Spar dir als Counterterrorist den Helm
Das Schutz-Outfit aus Kevlar-Weste und Helm sollte man schon von der ersten Runde an immer kaufen. Sobald aber die meisten Spieler mit Gewehren herumlaufen, gibt Florian einen Tipp, um ein paar Dollar zu sparen: Bei den Counterterrorists (Team CT) ist die Hauptwaffe die M4, bei den Terrorists (Team T) die AK 47. Sie unterscheiden sich nicht nur im Handling, sondern haben vor allem einen gravierenden Unterschied: Einen Kopfschuss mit der AK überlebt man selbst mit Helm nicht, einen Kopfschuss mit der M4 hingegen schon. Wenn du also als CT spielst und weißt, dass alle Gegner mit AKs rumlaufen, kauf dir ruhig nur die Kevlar-Weste und verzichte auf den Helm – er ist praktisch nutzlos.
Bleibt immer zu zweit
Spielt man als Anfänger mit einem Kumpel zusammen: Bleibt zusammen! “Im Profibereich versucht man immer, zu zweit unterwegs zu sein”, erklärt Florian. Wird ein Zweier-Team nämlich überrumpelt und ein Spieler abgeschossen, dann hat der andere immer noch die Chance, gleich einen Anschlusstreffer zu landen und das Teamverhältnis auszugleichen. Weil man meistens fünf gegen fünf spielt, bilden sich im Profi-Bereich oft zwei Zweier-Teams, während der übrige Spieler die anderen absichert.
Zu zweit fällt es auch leichter, Räume für sich zu erobern. Florian nennt das “Lenkrad kriegen”: Spieler 1 läuft als erstes um die Ecke – in einem weiten Bogen. Steht ein Gegner dahinter, wird der sein Feuer auf Spieler 1 eröffnen und mit seiner Maus diesen Bogen mitgehen. Doch direkt dahinter kommt schon Spieler 2 um die Ecke und bleibt eng an der Wand. Der Gegner wird diesen Bogen nicht schnell genug zurückführen können, ohne selber ins Feuer zu geraten. Ein ziemlich sicherer Kill für das Zweierteam.
Mach das Mixtape aus und hör genau hin
Die meisten Spieler sind nicht in Profi-Teams mit Voice Chat organisiert, sondern spielen mit zufällig zusammengewürfelten Fremden. Gerade hier sei es wichtig, aufmerksam zu sein und stets zu wissen, wo der Gegner ist, sagt Florian. “Ich schaue dann sehr oft auf die Minimap, öfter als bei Profi-Spielen.” Schließlich fehlt ihm dann oft die sprachliche Kommunikation mit dem Team.

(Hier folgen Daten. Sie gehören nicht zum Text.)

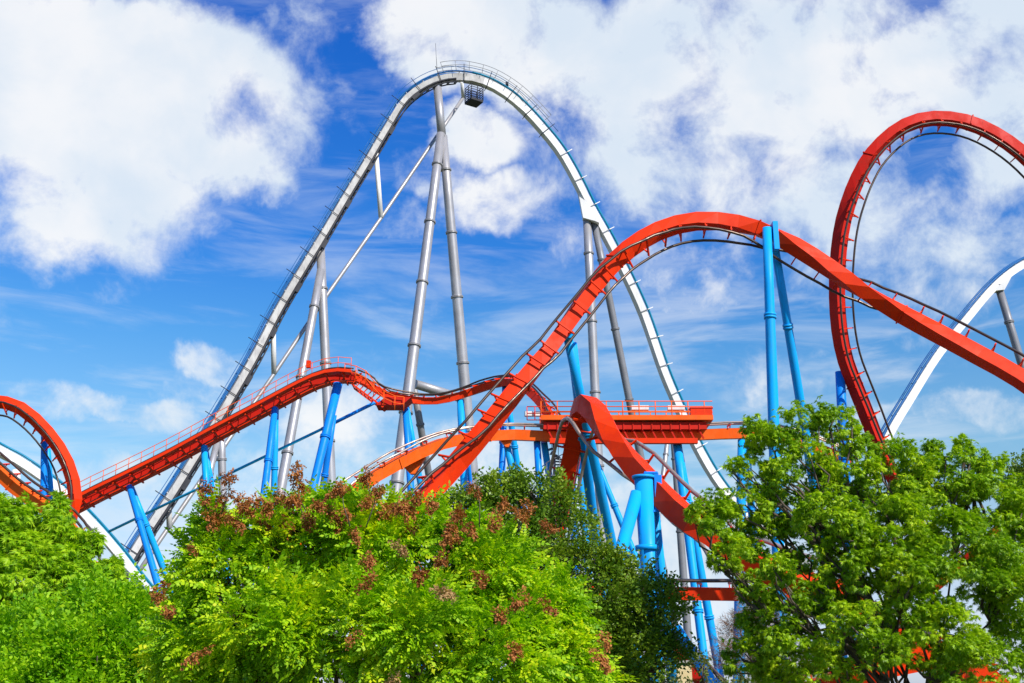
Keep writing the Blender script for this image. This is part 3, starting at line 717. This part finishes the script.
BG = 'blue supports of the red coaster'
def sup(label, legs, mat=None, ring=7.5): return support('track_support', label, legs, mat or M['cyan'], 'track support', BG, ring=ring)
sup('leftmost double blue support under the straight red lift hill', [((129, 486, 76.8), (155, 575, 75), .20, .25, M['blue']), ((131, 487, 77.2), (168, 580, 79), .20, .25)], ring=5)
sup('blue double support of the lift hill beside the short grey lift support', [((204, 446, 77), (209, 530, 76), .22, .27), ((205, 448, 77.3), (219, 530, 79), .20, .25)])
sup('splayed blue support of the lift hill left of the grey two legged support', [((275, 408, 77), (264, 495, 75), .22, .28, M['blue']), ((276, 409, 77.3), (274, 495, 77.5), .20, .25)])
sup('broad blue support under the crest of the red lift hill', [((338, 384, 77), (312, 492, 75), .32, .24, M['blue']), ((334, 415, 76.6), (321, 500, 78), .20, .26)], M['blue'])
sup('blue support behind the tall grey leg, holding the low flat red track', [((405, 404, 78.6), (411, 490, 77), .22, .28, M['blue']), ((406, 404, 78.8), (422, 492, 80), .20, .26)])
sup('slim blue support under the red hump right of the big grey leg', [((460.5, 400, 79.2), (464, 480, 79.2), .26, .28), ((462, 402, 79.6), (470, 480, 82), .14, .2, M['blue'])])
sup('blue support below the top of the low red hump', [((505, 387, 77.2), (502, 470, 76), .20, .27, M['blue']), ((506, 388, 77.4), (518, 470, 79), .20, .27), ((506, 441, 66.2), (514, 478, 67), .2, .24)])
sup('dark blue pair of legs under the left end of the platform', [((537, 442, 66.2), (539, 475, 66), .20, .24, M['blue']), ((544, 442, 66.6), (549, 475, 67.5), .2, .24)])
sup('group of thin blue legs behind the sharp bend', [((571, 442, 66.2), (574, 520, 66), .2, .22, M['blue']), ((578, 442, 66.4), (585, 530, 67), .18, .22), ((588, 442, 66.8), (637, 560, 66), .17, .2)])
sup('long blue legs dropping from the right end of the platform to the slanting track', [((677, 442, 66), (707, 683, 63), .27, .24), ((678, 443, 66.4), (721, 683, 67), .20, .24)], ring=6.5)
sup('blue legs half hidden in the left part of the big right tree', [((742, 440, 66), (739, 683, 66), .25, .34), ((746, 440, 66.4), (765, 683, 70), .2, .25)])
t = thing('diagonal_brace', 'short thick blue diagonal brace low in the sky gap', 'brace', at(677, 632, 60))
mb = MB(); a, b2 = leg_pts(at(676, 628, 59), at(708, 676, 58)); mb.tube([a, b2], .27, 12); mb.build('tube', M['cyan'], t)
t = thing('tie_pipe', 'thin cyan pipe slanting from the lift crest platform down to the left white track', 'pipe', at(109, 531, 84))
mb = MB(); mb.tube([at(380, 400, 77.4), at(322, 429, 78.5)], .13, 8); mb.build('pipe', M['blue'], t)
mb = MB(); mb.tube([at(322, 429, 78.5), at(109, 531.5, 86)], .105, 8); mb.build('pipe', M['tiecyan'], t)

# small cream hut
q = at(681, 668, 52); t = thing('park_hut', 'small cream walled hut at the bottom of the sky gap', 'hut', Vector((q.x, 52, 0)))
mb = MB(); mb.box((q.x, 52, q.z / 2 + .1), .75, 1.2, q.z + .2); mb.build('wall', M['cream'], t)
mb = MB(); zt2 = q.z + .2
rings = [[Vector((q.x - .45, y, zt2)), Vector((q.x + .45, y, zt2)), Vector((q.x + .35, y, zt2 + .10)), Vector((q.x - .35, y, zt2 + .10))] for y in (51.3, 52.7)]
mb.quadstrip(rings); mb.build('roof', M['concrete'], t)

# ------------------------------------------------------------------ TREES
def frames_from_dir(D, rng, roll=None):
    D = D / np.linalg.norm(D, axis=1, keepdims=True)
    a = rng.normal(size=D.shape); X = np.cross(D, a); X /= np.linalg.norm(X, axis=1, keepdims=True)
    # prefer leaf plane facing up/outwards: X horizontal
    h = np.cross(D, np.array([0, 0, 1.0])); hn = np.linalg.norm(h, axis=1, keepdims=True); h = h / np.maximum(hn, 1e-3)
    X = X * .75 + h * .9; X -= D * (X * D).sum(1, keepdims=True); X /= np.linalg.norm(X, axis=1, keepdims=True)
    Z = np.cross(X, D)
    return X, D, Z

def spray_template(kind, rng):
    """list of quads (4,3) in local frame x = side, y = along, z = normal"""
    Q = []
    def leaf(base, ang, L, W, dz=0., tw=0.):
        d = np.array([math.sin(ang), math.cos(ang), dz]); s = np.array([math.cos(ang), -math.sin(ang), tw])
        b = np.array(base, float)
        Q.append([b, b + d * L * .45 + s * W / 2, b + d * L, b + d * L * .45 - s * W / 2])
    if kind == 'pinnate':        # golden rain: rows of small leaflets
        for k in range(5):
            y = .06 + k * .075
            z = -.35 * y * y
            for s in (-1, 1): leaf((0, y, z), s * R(62 - k * 4), .115 - k * .008, .072, -.35 + rng.uniform(-.2, .2), rng.uniform(-.4, .4))
        leaf((0, .42, -.07), 0, .11, .06, -.4)
    elif kind == 'droop':        # fan of narrow pointed leaves hanging
        for k in range(9):
            a = R(-100 + 200 * (k / 8.0)) + rng.uniform(-.15, .15)
            leaf((0, .02 * k / 8, 0), a, rng.uniform(.14, .22), .045, -.75 + rng.uniform(-.2, .3), rng.uniform(-.5, .5))
    elif kind == 'round':        # small dense oval leaves
        for k in range(9):
            leaf((rng.uniform(-.07, .07), .02 + k * .028, rng.uniform(-.05, .05)), rng.uniform(-2.2, 2.2), rng.uniform(.065, .10), .048, rng.uniform(-.6, .6), rng.uniform(-.6, .6))
    elif kind == 'twig':
        for k in range(7):
            leaf((0, k * .05, 0), rng.uniform(-1.4, 1.4), rng.uniform(.10, .2), .008, rng.uniform(-.5, .6), rng.uniform(-.4, .4))
    elif kind == 'pod':          # papery capsules
        for k in range(6):
            leaf((rng.uniform(-.03, .03), k * .02, rng.uniform(-.03, .03)), rng.uniform(-2.5, 2.5), rng.uniform(.04, .065), .04, rng.uniform(-.8, .4), rng.uniform(-.7, .7))
    return np.array(Q)

def sprays_to_mesh(name, P, D, S, kind, mat, parent, seed, variants=4):
    rng = np.random.default_rng(seed)
    off = np.array(wloc(parent)) if parent is not None else np.zeros(3)
    X, Yv, Z = frames_from_dir(D, rng)
    V = []
    vi = rng.integers(0, variants, len(P))
    for v in range(variants):
        T = spray_template(kind, rng)                    # (q,4,3)
        m = vi == v
        if not m.any(): continue
        B = np.stack([X[m], Yv[m], Z[m]], axis=1)        # (n,3,3) rows basis
        pts = np.einsum('qkc,ncd->nqkd', T, B) * S[m][:, None, None, None] + P[m][:, None, None, :]
        V.append(pts.reshape(-1, 3))
    V = np.concatenate(V) - off
    nq = len(V) // 4
    me = bpy.data.meshes.new(name)
    me.vertices.add(len(V)); me.vertices.foreach_set('co', V.astype(np.float32).ravel())
    me.loops.add(nq * 4); me.loops.foreach_set('vertex_index', np.arange(nq * 4, dtype=np.int32))
    me.polygons.add(nq); me.polygons.foreach_set('loop_start', (np.arange(nq) * 4).astype(np.int32))
    try: me.polygons.foreach_set('loop_total', np.full(nq, 4, dtype=np.int32))
    except Exception: pass
    me.materials.append(mat); me.update(calc_edges=True); me.validate()
    o = bpy.data.objects.new(name, me); COL.objects.link(o); o.parent = parent
    return o

def unit(rng, n):
    v = rng.normal(size=(n, 3)); return v / np.linalg.norm(v, axis=1, keepdims=True)

def crown_points(lobes, rng, sub_r=(.28, .42), density=1.0, sub_per=16, droop=.35, back=1.0, drop=0.0):
    """lobes: (center Vector, radius) -> spray positions and directions; hierarchical clumps"""
    P = []; D = []
    for c, r in lobes:
        c = np.array(c)
        n = max(6, int(sub_per))
        u = unit(rng, n * 2); u = u[u[:, 2] > -.65][:n]
        for k in range(len(u)):
            sr = r * rng.uniform(*sub_r)
            if rng.random() < drop: continue
            sc = c + u[k] * (r - sr * .75) * rng.uniform(.85, 1.08)
            m = int(density * 62 * sr * sr * 4)
            if m < 4: m = 4
            w = unit(rng, m); w[:, 2] = w[:, 2] * .8 + .12
            # biased outwards from the lobe centre
            keep = (w @ u[k]) > rng.uniform(-.95, -.2, m)
            w = w[keep]
            rad = sr * rng.uniform(.55, 1.08, (len(w), 1))
            P.append(sc + w * rad * np.array([1.1, 1.1, .82]))
            d = w + u[k] * .5 + rng.normal(size=w.shape) * .35; d[:, 2] -= droop
            D.append(d)
    return np.concatenate(P), np.concatenate(D)

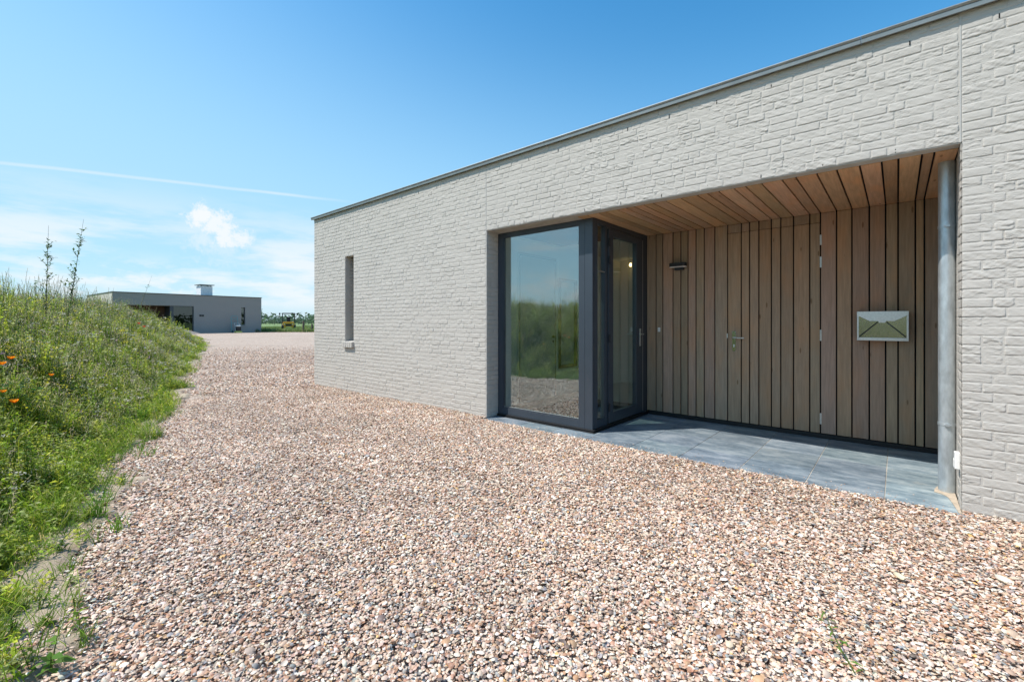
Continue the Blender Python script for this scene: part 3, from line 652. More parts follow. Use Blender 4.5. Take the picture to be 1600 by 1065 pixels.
# narrow window
mb = MB(); y0 = W0 + .2
mb.box(NX0, NX0 + .035, y0, y0 + .07, NZ0, NZ1); mb.box(NX1 - .035, NX1, y0, y0 + .07, NZ0, NZ1); mb.box(NX0 + .035, NX1 - .035, y0, y0 + .07, NZ0, NZ0 + .05); mb.box(NX0 + .035, NX1 - .035, y0, y0 + .07, NZ1 - .05, NZ1)
nw = HH(mb, 'narrow_window', M_anth, bevel=.003)
mb = MB(); mb.box(NX0 + .035, NX1 - .035, y0 + .03, y0 + .045, NZ0 + .05, NZ1 - .05); HH(mb, 'pane', M_glass, nw)
for k in range(5):   # bricks on edge
    xa = NX0 - .03 + k * (NX1 - NX0 + .045) / 5; mb = MB()
    mb.prism([(W0 - .052, NZ0 - .125), (W0 - .052, NZ0 - .025), (W0 + .2, NZ0 + .004), (W0 + .2, NZ0 - .125)], xa + .004, xa + (NX1 - NX0 + .045) / 5 - .003, 'x')
    if k == 0: sill = HH(mb, 'sill', M_brick, bevel=.004)
    else: HH(mb, 'sill_brick', M_brick, sill, bevel=.004)
mb = MB(); mb.box(NX0 - .026, NX1 + .011, W0 - .046, W0 + .19, NZ0 - .121, NZ0 - .032); HH(mb, 'sill_mortar', M_brick, sill)
mb = MB(); mb.box(NX0 - .2, NX1 + .2, y0 + .5, y0 + .55, .5, 2.8); HH(mb, 'interior_wall', M_plaster)

# ---- corner glazing
YF, XS, YB = 4.58, -2.70, 6.06
ZS, ZC = .035, 2.525      # bottom of the frame, underside of the timber ceiling
mb = MB(); D = .07
mb.box(OX0, -4.123, YF, YF + D, ZS, ZC)                      # left stile
mb.box(-4.123, -2.892, YF, YF + D, ZS, .125); mb.box(-4.123, -2.892, YF, YF + D, 2.47, ZC)
mb.box(-2.892, -2.812, YF, YF + D, ZS, ZC)                   # right stile
mb.box(-2.808, -2.703, YF - .004, YF + .075, ZS, ZC)          # corner post
mb.box(-2.812, -2.808, YF + .01, YF + .06, ZS, ZC)
for x0, x1, z0, z1 in ((-4.123, -4.111, .125, 2.47), (-2.904, -2.892, .125, 2.47), (-4.111, -2.904, .125, .137), (-4.111, -2.904, 2.458, 2.47)): mb.box(x0, x1, YF + .012, YF + .05, z0, z1)
cw = HH(mb, 'corner_window', M_anth, bevel=.003)
mb = MB(); mb.box(-4.112, -2.903, YF + .024, YF + .030, .136, 2.459); HH(mb, 'pane', M_glass, cw)
mb = MB(); mb.box(-4.111, -2.904, YF + .010, YF + .020, .1375, .1405); HH(mb, 'glazing_bead', M_brushed, cw)
def prof_sill(z0, z1, out):
    mb.prism([(OX0 + .002, YF - out), (XS + out, YF - out), (XS + out, YB - .01), (XS - .05, YB - .01), (XS - .05, YF + .05), (OX0 + .002, YF + .05)], z0, z1, 'z')
mb = MB(); prof_sill(.0, .012, .030); prof_sill(.0125, .0205, .014); prof_sill(.021, .0348, .022); HH(mb, 'drip_sill', M_black, cw, bevel=.002)
# side: fixed light then door
mb = MB()
mb.box(XS - .075, XS, YF + .0755, 4.692, ZS, ZC)             # post return
mb.box(XS - .07, XS - .002, 4.692, 4.877, ZS, .13); mb.box(XS - .07, XS - .002, 4.692, 4.877, 2.475, ZC)
mb.box(XS - .07, XS - .002, 4.877, 4.93, ZS, ZC)
mb.box(XS - .07, XS - .002, 4.93, 6.0, 2.47, ZC); mb.box(XS - .07, XS - .002, 5.935, YB + .03, ZS, 2.47); mb.box(XS - .07, XS - .002, 6.0, YB + .03, 2.47, ZC + .027)
for ya, yb_ in ((4.692, 4.70), (4.869, 4.877)): mb.box(XS - .05, XS - .012, ya, yb_, .13, 2.475)
sf = HH(mb, 'side_light', M_anth, bevel=.003)
mb = MB(); mb.box(XS - .036, XS - .030, 4.699, 4.87, .13, 2.475); HH(mb, 'pane', M_glass, sf)
mb = MB(); mb.box(XS - .02, XS - .006, 4.70, 4.869, 1.905, 1.917); HH(mb, 'bar', M_brushed, sf)
mb = MB(); mb.box(XS - .052, XS + .012, 4.945, 5.055, .05, 2.455); mb.box(XS - .052, XS + .012, 5.715, 5.905, .05, 2.455); mb.box(XS - .052, XS + .012, 5.055, 5.715, .05, .17); mb.box(XS - .052, XS + .012, 5.055, 5.715, 2.375, 2.455)
gd = HH(mb, 'glazed_door', M_anth, bevel=.004)
mb = MB(); mb.box(XS - .024, XS - .018, 5.05, 5.72, .165, 2.38); HH(mb, 'pane', M_glass, gd)
mb = MB(); mb.box(XS - .03, XS + .004, 5.910, 5.930, .06, 2.44); HH(mb, 'door_edge_strip', M_brushed, gd)
mb = MB()
for a in ((5.055, 5.062, .17, 2.375), (5.708, 5.715, .17, 2.375), (5.062, 5.708, .17, .177), (5.062, 5.708, 2.368, 2.375)): mb.box(XS - .015, XS + .006, *a)
HH(mb, 'glazing_bead', M_anth, gd)
mb = MB(); mb.box(XS + .012, XS + .020, 5.80, 5.84, .97, 1.21); hp = HH(mb, 'handle_plate', M_brushed, gd, bevel=.003)
mb = MB(); mb.tube([(XS + .02, 5.82, 1.135), (XS + .065, 5.82, 1.135), (XS + .07, 5.80, 1.135), (XS + .07, 5.69, 1.135)], [.010, .010, .010, .009], 10); HH(mb, 'lever', M_brushed, hp, smooth=True)
for zh in (2.28, 2.06, 1.1, .25):
    mb = MB(); mb.tube([(XS + .022, 4.938, zh - .05), (XS + .022, 4.938, zh + .05)], .011, 10); HH(mb, 'hinge', M_black, gd, smooth=True)

# ---- timber back wall, door and ceiling
edges = [-2.700, -2.562, -2.465, -2.322, -2.215, -2.120, -2.015, -1.910, -1.779, -1.625, -1.466, -1.373, -1.271, -1.137, -1.040, -.911, -.753, -.652, -.505, -.370, -.223, -.090, .008, .140, .207, .336]
wr = random.Random(4)
def tint(a=.13):
    k = 1 + wr.uniform(-a, a); return (k * wr.uniform(.97, 1.10), k, k * wr.uniform(.88, 1.04))
mbc, mbd = MB(), MB(); G = .0066
DX0, DX1, DZ = -1.625, -.652, 2.415
for a, b_ in zip(edges, edges[1:]):
    t = tint(); isd = a >= DX0 - .01 and b_ <= DX1 + .01
    if isd:
        mbd.box(a + G, b_ - G, YB, YB + .022, .055, DZ, t); mbc.box(a + G, b_ - G, YB, YB + .022, DZ + .005, ZC - .004, tint())
    else: mbc.box(a + G, b_ - G, YB + .001, YB + .022, .055, ZC - .004, t)
cl = HH(mbc, 'cladding', M_clad, bevel=.0025)
wd = HH(mbd, 'timber_door', M_clad, bevel=.0025)
mb = MB(); mb.box(-2.72, OX1 + .05, YB + .034, YB + .09, 0, ZC + .01); HH(mb, 'cladding_backing', M_dark, cl)
mb = MB(); mb.box(-2.66, OX1 + .0, YB - .004, YB + .033, .002, .048); HH(mb, 'plinth', M_black)
for z0, z1 in ((2.165, 2.28), (1.912, 2.035), (1.09, 1.214), (.156, .278)):
    mb = MB(); xh = DX1; n = 5
    for k in range(n):
        za = z0 + (z1 - z0) * k / n; mb.tube([(xh, YB - .006, za + .001), (xh, YB - .006, za + (z1 - z0) / n - .002)], 0.0065, 10)
    mb.box(xh - .003, xh + .011, YB - .0035, YB - .0005, z0, z1); HH(mb, 'hinge', M_brushed, wd)
# handle with rounded plate and lock cylinder
xc = -1.548; mb = MB(); pl = []
for k in range(17): an = math.pi * k / 16; pl.append((xc + .0215 * math.cos(an), 1.167 + .0215 * math.sin(an)))
for k in range(17): an = math.pi + math.pi * k / 16; pl.append((xc + .0215 * math.cos(an), .952 + .0215 * math.sin(an)))
mb.prism(pl, YB - .009, YB + .001, 'y'); hp = HH(mb, 'handle_plate', M_steel, wd, bevel=.002)
mb = MB(); mb.tube([(xc, YB - .009, 1.104), (xc, YB - .05, 1.104), (xc + .012, YB - .058, 1.104), (xc + .125, YB - .058, 1.104)], [.010, .010, .010, .008], 12); HH(mb, 'lever', M_brushed, hp, smooth=True)
mb = MB(); mb.tube([(xc, YB - .018, 1.012), (xc, YB - .009, 1.012)], .009, 12); mb.box(xc - .005, xc + .005, YB - .018, YB - .009, .985, 1.005); HH(mb, 'lock_cylinder', M_brushed, hp)
mb = MB(); mb.box(DX0 - .009, DX0 + .003, YB - .003, YB + .0, 1.10, 1.155); HH(mb, 'latch_plate', M_brushed, wd)
# ceiling boards
mb = MB(); ed = [-2.6995] + edges[1:]
ed = [-2.84] + ed
for a, b_ in zip(ed, ed[1:]):
    y1 = YB + .02 if a > -2.71 else YF + .0
    if a < -2.71: y1 = YF + .02
    mb.box(a + .0065, b_ - .0065, W0 + .1125, y1, ZC, ZC + .02, tint(.2))
mbl = MB(); mbl.box(OX0 + .001, -2.842, W0 + .1125, YF + .02, ZC, OZ + .001); HH(mbl, 'lintel_return', M_concrete)
sf_ = HH(mb, 'soffit', M_soffit, bevel=.002)
mb = MB(); mb.box(OX0, OX1 + .05, W0 + .1125, YB + .08, ZC + .028, ZC + .06); HH(mb, 'soffit_backing', M_dark, sf_)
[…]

“Um richtig gut zu sein, muss man sich auch auf seine Ohren verlassen”, sagt Florian. Also keine Musik reinhauen, sondern in den Sound-Einstellungen die Option “Stereo-Kopfhörer” wählen, um zu hören, ob der Gegner von links oder rechts kommt. Mit dem Befehl “volume” in der Entwicklerkonsole kann man die optimale Lautstärke für sich einstellen.
Hör auf Ansagen – oder mach welche
CS:GO hat einen eingebauten Voicechat, über den ein Team im Spiel kommunizieren kann. Theoretisch. Oft hört man hier nur türkische Musik oder russische Flüche, kaum jemand spricht mit seinem Team. Umso dankbarer sollte man sein, wenn doch mal jemand eine Ansage macht, sagt Florian. Oder man macht eben selber welche. Dazu sollte man aber die gängigsten Begriffe kennen: “Rush B”, also gemeinsam schnell den Bombenablageplatz B einnehmen, “Hold A long”, also den langen Zugang zum Platz A absichern.
Eine Ansage ist besser als keine, und selbst wenn sich nur eine Person daran hält, ist die Wahrscheinlichkeit hoch, dass man so einen besseren Plan hat als der Gegner. Und auch, wenn der Plan schiefgeht, dann sei das okay, sagt Florian. Die Community bei Counter-Strike habe zwar auch ihre Probleme, sei aber nicht so anstrengend wie die in anderen Online-Spielen: “Zusammen im Team zu scheitern ist sowieso immer besser.”